→ GIVEN REQUEST
Starting at the first line of the data, print each line verbatim up to and including the line bearing "from mathutils import Vector, Matrix", omitting pictures.

→ DATASET SECTION

::::::::

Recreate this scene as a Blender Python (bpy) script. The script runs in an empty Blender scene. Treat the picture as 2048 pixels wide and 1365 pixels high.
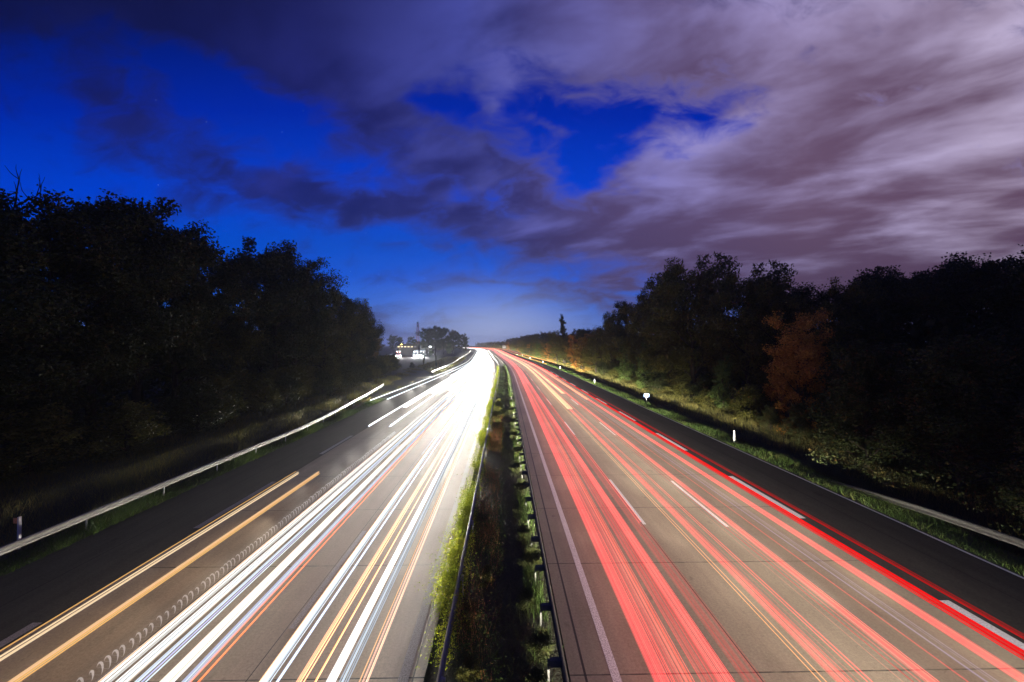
import bpy, bmesh, math, random
import numpy as np
from mathutils import Vector, Matrix

R = math.radians
rnd = random.Random(7)
rng = np.random.default_rng(11)
scene = bpy.context.scene
C = scene.collection

# ------------------------------------------------------------------ camera
cam_d = bpy.data.cameras.new("camera")
cam = bpy.data.objects.new("camera", cam_d)
C.objects.link(cam)
cam_d.sensor_width = 36.0
cam_d.lens = 14.06
cam_d.clip_start = 0.1
cam_d.clip_end = 6000
CAM_Z = 8.1
cam.location = (0, 0, CAM_Z)
cam.rotation_euler = (R(90.54), 0, R(-1.07))
scene.camera = cam

# ------------------------------------------------------------------ render
scene.view_settings.view_transform = 'Standard'
scene.view_settings.look = 'None'
scene.view_settings.exposure = 0.0
scene.view_settings.gamma = 1.0
cy = scene.cycles
cy.use_denoising = True
cy.max_bounces = 5
cy.diffuse_bounces = 2
cy.glossy_bounces = 2
cy.transmission_bounces = 2
cy.volume_bounces = 0
cy.transparent_max_bounces = 40
cy.sample_clamp_indirect = 2.0
cy.sample_clamp_direct = 0.0
cy.caustics_reflective = False
cy.caustics_refractive = False


def lin(r, g, b):
    def f(c):
        c /= 255.0
        return c / 12.92 if c <= 0.04045 else ((c + 0.055) / 1.055) ** 2.4
    return (f(r), f(g), f(b), 1.0)


# ------------------------------------------------------------------ node helper
class NT:
    """a few shorthands for building a node tree from expressions"""
    def __init__(self, tree):
        self.t = tree
        self.n = tree.nodes
        self.l = tree.links

    def put(self, sock, v):
        if hasattr(v, 'is_linked') or isinstance(v, bpy.types.NodeSocket):
            self.l.new(v, sock)
        else:
            sock.default_value = v

    def math(self, op, a, b=None, c=None, clamp=False):
        nd = self.n.new('ShaderNodeMath')
        nd.operation = op
        nd.use_clamp = clamp
        self.put(nd.inputs[0], a)
        if b is not None:
            self.put(nd.inputs[1], b)
        if c is not None:
            self.put(nd.inputs[2], c)
        return nd.outputs[0]

    def vmath(self, op, a, b=None, out=0):
        nd = self.n.new('ShaderNodeVectorMath')
        nd.operation = op
        self.put(nd.inputs[0], a)
        if b is not None:
            self.put(nd.inputs[1], b)
        return nd.outputs[out]

    def mix(self, fac, a, b, blend='MIX'):
        nd = self.n.new('ShaderNodeMix')
        nd.data_type = 'RGBA'
        nd.blend_type = blend
        self.put(nd.inputs[0], fac)
        self.put(nd.inputs[6], a)
        self.put(nd.inputs[7], b)
        return nd.outputs[2]

    def ramp(self, fac, stops, interp='LINEAR'):
        nd = self.n.new('ShaderNodeValToRGB')
        cr = nd.color_ramp
        cr.interpolation = interp
        while len(cr.elements) < len(stops):
            cr.elements.new(0.5)
        for e, (p, c) in zip(cr.elements, stops):
            e.position = p
            e.color = c if len(c) == 4 else (*c, 1)
        self.put(nd.inputs[0], fac)
        return nd.outputs[0]

    def step(self, v, lo, hi):
        nd = self.n.new('ShaderNodeMapRange')
        nd.interpolation_type = 'SMOOTHSTEP'
        self.put(nd.inputs[0], v)
        nd.inputs[1].default_value = lo
        nd.inputs[2].default_value = hi
        return nd.outputs[0]

    def noise(self, vec, scale, detail=4, rough=0.5, dist=0.0):
        nd = self.n.new('ShaderNodeTexNoise')
        nd.inputs['Scale'].default_value = scale
        nd.inputs['Detail'].default_value = detail
        nd.inputs['Roughness'].default_value = rough
        nd.inputs['Distortion'].default_value = dist
        if vec is not None:
            self.l.new(vec, nd.inputs['Vector'])
        return nd.outputs[0]

    def mapping(self, vec, loc=(0, 0, 0), rot=(0, 0, 0), scale=(1, 1, 1), kind='POINT'):
        nd = self.n.new('ShaderNodeMapping')
        nd.vector_type = kind
        self.l.new(vec, nd.inputs['Vector'])
        nd.inputs['Location'].default_value = loc
        nd.inputs['Rotation'].default_value = rot
        nd.inputs['Scale'].default_value = scale
        return nd.outputs[0]

    def xyz(self, x, y, z):
        nd = self.n.new('ShaderNodeCombineXYZ')
        self.put(nd.inputs[0], x)
        self.put(nd.inputs[1], y)
        self.put(nd.inputs[2], z)
        return nd.outputs[0]


# ------------------------------------------------------------------ night sky
world = bpy.data.worlds.new("World")
scene.world = world
world.use_nodes = True
wt = world.node_tree
wt.nodes.clear()
w = NT(wt)
tc = w.n.new('ShaderNodeTexCoord').outputs['Generated']
sp = w.n.new('ShaderNodeSeparateXYZ')
w.l.new(tc, sp.inputs[0])
dx, dy, dz = sp.outputs
ay = w.math('MAXIMUM', w.math('ABSOLUTE', dy), 0.18)
su = w.math('DIVIDE', dx, ay)
sv = w.math('DIVIDE', dz, ay)
uv = w.xyz(su, sv, 0.0)
# cloud deck seen in perspective, drawn out a little along the wind
zz = w.math('ADD', w.math('MAXIMUM', dz, 0.0), 0.20)
deck = w.xyz(w.math('DIVIDE', dx, zz), w.math('DIVIDE', w.math('ABSOLUTE', dy), zz), 0.0)
deck_r = w.mapping(deck, rot=(0, 0, R(-62)))
wind = w.mapping(deck_r, scale=(1.0, 0.55, 1.0))
n_big = w.noise(wind, 1.9, 7, 0.60, 0.25)
n_fine = w.noise(w.mapping(deck_r, loc=(3.1, 1.7, 0), scale=(1.0, 0.55, 1.0)), 3.6, 5, 0.52, 0.25)
n_soft = w.noise(w.mapping(uv, loc=(5, 2, 0), rot=(0, 0, R(-14)), scale=(1.0, 1.7, 1.0)), 8.5, 5, 0.58, 0.5)
wv1 = w.n.new('ShaderNodeTexNoise')
wv1.inputs['Scale'].default_value = 5.0
wv1.inputs['Detail'].default_value = 5
w.l.new(w.mapping(uv, rot=(0, 0, R(-10)), scale=(0.7, 1.5, 1.0)), wv1.inputs['Vector'])
wsh = w.vmath('MULTIPLY', w.vmath('SUBTRACT', wv1.outputs['Color'], (0.5, 0.5, 0.5)), (0.26, 0.18, 0.0))
uvw = w.vmath('ADD', uv, wsh)
blobs = [  # u, v, half width, half height, tilt, weight
    (-0.36, 0.80, 0.52, 0.24, -24, 1.25), (-1.22, 0.88, 0.60, 0.13, -6, 1.0), (-0.75, 0.84, 0.40, 0.12, -14, 0.6),
    (-0.90, 0.53, 0.26, 0.11, -30, 0.95), (-0.50, 0.385, 0.24, 0.045, -22, 0.66), (-0.24, 0.345, 0.24, 0.050, -16, 0.58),
    (-0.06, 0.43, 0.24, 0.09, -10, 0.58), (1.25, 0.30, 0.5, 0.25, 0, 0.8), (0.10, 0.80, 0.35, 0.13, 0, 0.8), (-0.34, 0.61, 0.24, 0.14, -30, 0.62),
    (0.86, 0.50, 0.62, 0.34, 10, 1.05), (0.30, 0.275, 0.42, 0.050, -2, 0.85), (0.46, 0.80, 0.30, 0.15, 0, 0.55),
    (1.00, 0.24, 0.70, 0.13, 3, 1.0), (0.46, 0.40, 0.24, 0.10, 4, 0.60), (1.1, 0.80, 0.5, 0.2, 10, 0.7),
    (0.06, 0.145, 0.18, 0.012, -2, 0.40), (-0.28, 0.050, 0.17, 0.028, -12, 0.45), (0.24, 0.125, 0.12, 0.010, 0, 0.34),
    (0.02, 0.62, 0.34, 0.12, -16, -0.78), (0.24, 0.48, 0.13, 0.08, 30, -0.62), (-0.16, 0.60, 0.07, 0.06, 10, -0.75), (-0.03, 0.63, 0.035, 0.05, -30, 0.55), (0.13, 0.56, 0.07, 0.022, -10, 0.55), (0.19, 0.68, 0.06, 0.03, 10, 0.45),
    (0.56, 0.62, 0.20, 0.045, 8, -0.62), (1.00, 0.64, 0.20, 0.035, 14, -0.66), (-0.72, 0.66, 0.40, 0.060, -28, -0.7)]
cover = None
for (bu, bv, bw, bh, bt, amp) in blobs:
    m = w.mapping(uvw, loc=(bu, bv, 0), rot=(0, 0, R(bt)), scale=(bw, bh, 1.0), kind='TEXTURE')
    e = w.math('EXPONENT', w.math('MULTIPLY', w.vmath('DOT_PRODUCT', m, m, out=1), -1.0))
    cover = w.math('MULTIPLY', e, amp) if cover is None else w.math('MULTIPLY_ADD', e, amp, cover)
nz = w.math('ADD', w.math('MULTIPLY', n_big, 0.70), w.math('MULTIPLY', n_soft, 0.80))
cov = w.math('ADD', cover, w.math('MULTIPLY', w.math('SUBTRACT', nz, 0.75), 2.3))
mask = w.step(cov, -0.05, 1.0)
vv = w.math('MULTIPLY', sv, 1.0, clamp=True)
blue = w.ramp(vv, [(0.0, lin(96, 116, 188)), (0.05, lin(84, 118, 200)), (0.10, lin(48, 106, 212)), (0.17, lin(14, 86, 210)), (0.25, lin(0, 76, 200)),
                   (0.38, lin(0, 64, 206)), (0.58, lin(0, 39, 166)), (0.85, lin(2, 16, 84))])
uu = w.math('MULTIPLY_ADD', su, 0.4, 0.5, clamp=True)   # -1.25..1.25 -> 0..1
dark_c = w.ramp(uu, [(0.0, lin(14, 18, 58)), (0.18, lin(24, 27, 74)), (0.36, lin(29, 31, 84)), (0.5, lin(46, 46, 104)),
                     (0.62, lin(84, 70, 112)), (0.8, lin(102, 80, 108)), (1.0, lin(98, 74, 98))])
lite_c = w.ramp(uu, [(0.0, lin(22, 30, 96)), (0.3, lin(44, 48, 122)), (0.46, lin(76, 82, 168)), (0.6, lin(120, 118, 192)),
                     (0.78, lin(164, 152, 202)), (1.0, lin(194, 180, 214))])
lit = w.step(w.math('ADD', w.math('MULTIPLY', n_fine, 0.85), w.math('MULTIPLY', w.math('MULTIPLY', sv, 1.0, clamp=True), 0.26)), 0.42, 0.78)
thin = w.math('SUBTRACT', 1.0, w.step(cov, 0.45, 1.25))
lit2 = w.math('MAXIMUM', lit, w.math('MULTIPLY', thin, 0.42))
cl = w.mix(lit2, dark_c, lite_c)
low = w.step(sv, 0.02, 0.42)
cl = w.mix(low, w.mix(0.50, cl, lin(34, 32, 62)), cl)
top_dim = w.math('MULTIPLY', w.step(sv, 0.55, 0.9), w.math('SUBTRACT', 1.0, w.step(su, -0.7, 0.1)))
cl = w.mix(w.math('MULTIPLY', top_dim, 0.6), cl, lin(10, 13, 45))
veil = w.math('MULTIPLY_ADD', w.step(su, -0.9, 0.35), 0.16, 0.84)
sky = w.mix(w.math('MULTIPLY', mask, veil), blue, cl)
# headlight haze over the far bend, painted into the sky colour
gm = w.mapping(uv, loc=(-0.02, 0.0, 0), scale=(0.19, 0.11, 1), kind='TEXTURE')
gl = w.math('EXPONENT', w.math('MULTIPLY', w.vmath('DOT_PRODUCT', gm, gm, out=1), -1.0))
sky = w.mix(w.math('MULTIPLY', gl, 0.88), sky, lin(166, 180, 222))
# a few stars
vo = w.n.new('ShaderNodeTexVoronoi')
vo.inputs['Scale'].default_value = 34
w.l.new(tc, vo.inputs['Vector'])
star = w.math('MULTIPLY', w.math('LESS_THAN', vo.outputs['Distance'], 0.022), w.math('SUBTRACT', 1.0, mask))
sky = w.mix(w.math('MULTIPLY', star, 0.6), sky, lin(190, 205, 255))
bg = w.n.new('ShaderNodeBackground')
bg.inputs['Strength'].default_value = 1.0
w.l.new(sky, bg.inputs['Color'])
wo = w.n.new('ShaderNodeOutputWorld')
w.l.new(bg.outputs[0], wo.inputs[0])


# ------------------------------------------------------------------ object helpers
def tag(o, label=None, cat=None, group=None, kind=None):
    if label:
        o['label'] = label
    if cat:
        o['category'] = cat
    if group:
        o['group'] = group
    if kind:
        o['kind'] = kind
    return o


def empty(name, loc=(0, 0, 0), rz=0.0):
    o = bpy.data.objects.new(name, None)
    o.empty_display_size = 0.3
    o.location = loc
    o.rotation_euler = (0, 0, rz)
    C.objects.link(o)
    return o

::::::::

→ SOLUTION TO THIS TASK
Recreate this scene as a Blender Python (bpy) script. The script runs in an empty Blender scene. Treat the picture as 2048 pixels wide and 1365 pixels high.
import bpy, bmesh, math, random
import numpy as np
from mathutils import Vector, Matrix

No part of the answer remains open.